Warns policymakers against granting broad AI immunity or preempting state laws without establishing a federal accountability framework
Americans for Responsible Innovation President Brad Carson testified today before the U.S. Senate Committee on Commerce, Science, and Transportation during a hearing examining the legacy of Section 230. Thirty years after the law’s enactment, Carson warned that Congress faces another pivotal moment as lawmakers debate proposals to preempt state AI laws, moves that would grant sweeping immunity to Big Tech companies, repeating many of the same mistakes associated with Section 230.
“Section 230 was an understandable, if lamentable, case of poor foresight exacerbated by a failure to permit the law to evolve as the technology evolved. The people who have suffered the most as a result of that failure have been the families, the teenagers, and the individual victims who discovered that the law offers them nothing when technology harms them,” ARI President Brad Carson said in his testimony. “We should not repeat that story with artificial intelligence.

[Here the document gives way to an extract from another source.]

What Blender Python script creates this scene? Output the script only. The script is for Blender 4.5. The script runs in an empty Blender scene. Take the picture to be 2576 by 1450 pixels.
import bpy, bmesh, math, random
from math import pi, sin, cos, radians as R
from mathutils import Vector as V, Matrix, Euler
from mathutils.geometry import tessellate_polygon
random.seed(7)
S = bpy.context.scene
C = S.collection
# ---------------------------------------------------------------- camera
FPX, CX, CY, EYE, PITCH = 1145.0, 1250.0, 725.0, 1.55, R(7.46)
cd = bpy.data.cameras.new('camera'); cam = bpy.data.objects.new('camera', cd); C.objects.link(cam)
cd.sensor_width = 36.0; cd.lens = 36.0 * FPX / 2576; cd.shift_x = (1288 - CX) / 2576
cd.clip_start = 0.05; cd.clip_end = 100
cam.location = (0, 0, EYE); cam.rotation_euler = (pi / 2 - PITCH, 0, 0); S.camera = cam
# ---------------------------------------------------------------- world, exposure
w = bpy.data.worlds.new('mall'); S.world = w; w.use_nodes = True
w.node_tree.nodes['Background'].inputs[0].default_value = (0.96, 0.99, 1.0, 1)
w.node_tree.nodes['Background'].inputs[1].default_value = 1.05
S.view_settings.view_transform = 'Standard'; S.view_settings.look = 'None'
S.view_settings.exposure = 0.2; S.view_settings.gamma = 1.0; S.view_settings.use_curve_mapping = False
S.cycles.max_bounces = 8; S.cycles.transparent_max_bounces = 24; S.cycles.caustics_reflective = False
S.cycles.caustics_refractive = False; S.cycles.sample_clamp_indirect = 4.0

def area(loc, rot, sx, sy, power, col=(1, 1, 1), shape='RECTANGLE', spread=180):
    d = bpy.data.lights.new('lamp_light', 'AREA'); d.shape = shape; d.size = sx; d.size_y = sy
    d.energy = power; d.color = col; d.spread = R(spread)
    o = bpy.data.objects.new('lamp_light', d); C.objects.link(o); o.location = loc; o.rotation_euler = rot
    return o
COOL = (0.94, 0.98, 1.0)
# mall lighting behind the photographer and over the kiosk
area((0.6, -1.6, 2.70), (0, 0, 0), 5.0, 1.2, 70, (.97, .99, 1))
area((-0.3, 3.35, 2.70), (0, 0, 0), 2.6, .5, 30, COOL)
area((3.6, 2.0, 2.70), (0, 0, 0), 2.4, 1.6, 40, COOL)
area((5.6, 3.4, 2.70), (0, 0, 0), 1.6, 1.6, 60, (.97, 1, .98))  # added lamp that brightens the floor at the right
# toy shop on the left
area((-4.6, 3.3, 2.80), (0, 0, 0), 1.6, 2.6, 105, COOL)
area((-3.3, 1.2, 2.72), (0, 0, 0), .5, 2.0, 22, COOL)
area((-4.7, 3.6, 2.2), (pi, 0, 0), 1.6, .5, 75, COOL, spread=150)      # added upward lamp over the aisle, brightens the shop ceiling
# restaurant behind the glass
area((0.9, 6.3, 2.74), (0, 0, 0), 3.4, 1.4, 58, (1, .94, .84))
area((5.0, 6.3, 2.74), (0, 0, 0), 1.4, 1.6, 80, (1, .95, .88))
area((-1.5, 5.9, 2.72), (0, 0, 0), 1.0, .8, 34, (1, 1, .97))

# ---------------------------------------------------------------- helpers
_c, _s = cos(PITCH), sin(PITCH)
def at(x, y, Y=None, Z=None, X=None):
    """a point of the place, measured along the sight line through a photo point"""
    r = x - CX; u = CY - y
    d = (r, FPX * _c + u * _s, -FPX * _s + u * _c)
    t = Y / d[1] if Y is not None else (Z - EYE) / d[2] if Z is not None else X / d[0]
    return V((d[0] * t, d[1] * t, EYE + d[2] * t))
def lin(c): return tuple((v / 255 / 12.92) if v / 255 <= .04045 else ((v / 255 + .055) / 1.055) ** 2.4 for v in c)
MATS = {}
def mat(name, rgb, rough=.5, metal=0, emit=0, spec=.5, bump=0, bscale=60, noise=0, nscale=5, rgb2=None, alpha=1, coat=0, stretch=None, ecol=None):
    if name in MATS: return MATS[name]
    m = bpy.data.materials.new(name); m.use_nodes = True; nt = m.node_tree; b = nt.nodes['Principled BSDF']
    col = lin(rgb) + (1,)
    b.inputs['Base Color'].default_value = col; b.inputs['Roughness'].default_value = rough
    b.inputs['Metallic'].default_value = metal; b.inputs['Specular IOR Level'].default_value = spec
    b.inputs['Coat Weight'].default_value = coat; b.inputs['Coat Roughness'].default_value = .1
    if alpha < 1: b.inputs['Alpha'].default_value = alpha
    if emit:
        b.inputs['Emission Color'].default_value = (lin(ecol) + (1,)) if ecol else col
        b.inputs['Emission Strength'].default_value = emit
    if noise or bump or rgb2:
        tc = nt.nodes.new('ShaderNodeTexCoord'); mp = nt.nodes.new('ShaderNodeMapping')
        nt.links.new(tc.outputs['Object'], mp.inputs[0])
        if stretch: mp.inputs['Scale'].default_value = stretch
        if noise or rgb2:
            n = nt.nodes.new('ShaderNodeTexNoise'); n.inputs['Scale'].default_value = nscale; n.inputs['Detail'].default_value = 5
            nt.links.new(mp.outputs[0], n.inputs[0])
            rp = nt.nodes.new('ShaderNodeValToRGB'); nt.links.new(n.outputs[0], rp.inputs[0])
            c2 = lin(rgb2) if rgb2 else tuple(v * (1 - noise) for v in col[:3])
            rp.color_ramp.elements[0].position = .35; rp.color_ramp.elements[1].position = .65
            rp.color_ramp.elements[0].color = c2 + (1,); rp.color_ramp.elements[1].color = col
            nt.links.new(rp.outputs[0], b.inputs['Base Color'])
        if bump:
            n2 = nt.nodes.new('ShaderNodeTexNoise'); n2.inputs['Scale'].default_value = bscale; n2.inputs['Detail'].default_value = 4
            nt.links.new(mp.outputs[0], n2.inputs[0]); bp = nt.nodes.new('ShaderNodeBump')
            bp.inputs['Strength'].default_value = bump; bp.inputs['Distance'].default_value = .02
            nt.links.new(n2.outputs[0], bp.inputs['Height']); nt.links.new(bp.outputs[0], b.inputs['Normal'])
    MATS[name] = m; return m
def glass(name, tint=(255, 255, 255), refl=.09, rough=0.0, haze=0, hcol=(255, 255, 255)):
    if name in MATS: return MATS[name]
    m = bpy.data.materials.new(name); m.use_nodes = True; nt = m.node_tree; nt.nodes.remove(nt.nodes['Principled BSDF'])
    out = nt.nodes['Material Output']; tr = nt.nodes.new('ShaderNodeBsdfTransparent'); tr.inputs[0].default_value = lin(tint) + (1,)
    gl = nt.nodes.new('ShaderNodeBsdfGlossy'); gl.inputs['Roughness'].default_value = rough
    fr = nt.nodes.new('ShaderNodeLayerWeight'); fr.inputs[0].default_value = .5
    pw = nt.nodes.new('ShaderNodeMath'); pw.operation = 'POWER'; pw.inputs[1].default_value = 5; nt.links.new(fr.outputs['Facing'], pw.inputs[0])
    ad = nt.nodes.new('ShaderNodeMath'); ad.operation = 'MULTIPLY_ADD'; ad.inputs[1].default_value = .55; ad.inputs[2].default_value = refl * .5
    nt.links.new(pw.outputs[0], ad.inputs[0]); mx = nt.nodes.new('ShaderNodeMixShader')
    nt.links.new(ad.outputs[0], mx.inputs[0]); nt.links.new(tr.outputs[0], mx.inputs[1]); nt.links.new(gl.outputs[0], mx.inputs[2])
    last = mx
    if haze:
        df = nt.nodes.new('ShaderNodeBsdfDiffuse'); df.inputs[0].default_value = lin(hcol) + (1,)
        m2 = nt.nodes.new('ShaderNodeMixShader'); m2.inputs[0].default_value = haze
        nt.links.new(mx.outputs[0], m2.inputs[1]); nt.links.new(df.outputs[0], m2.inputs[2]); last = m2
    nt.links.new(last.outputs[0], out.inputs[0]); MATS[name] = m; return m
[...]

Meta-laws and broad immunities for emerging industries rarely age well, and the lesson of Section 230 is that they age worst of all for the people least able to protect themselves.”
Section 230, enacted in 1996 as part of the Communications Decency Act, was intended to address a narrow question: whether online platforms could moderate user content without being treated as publishers under the law. Over time, courts interpreted it far more broadly than Congress intended, shielding platforms from liability for algorithmic amplification and product design choices unrelated to user content. As social media companies grew to dominate online communication, the law made it harder for victims of online harms to seek accountability.
Today’s testimony follows a coalition letter on the anniversary of Section 230, in which a coalition of over two dozen organizations urged the Senate to reject proposals that would preempt state AI laws, creating another legal shield for Big Tech.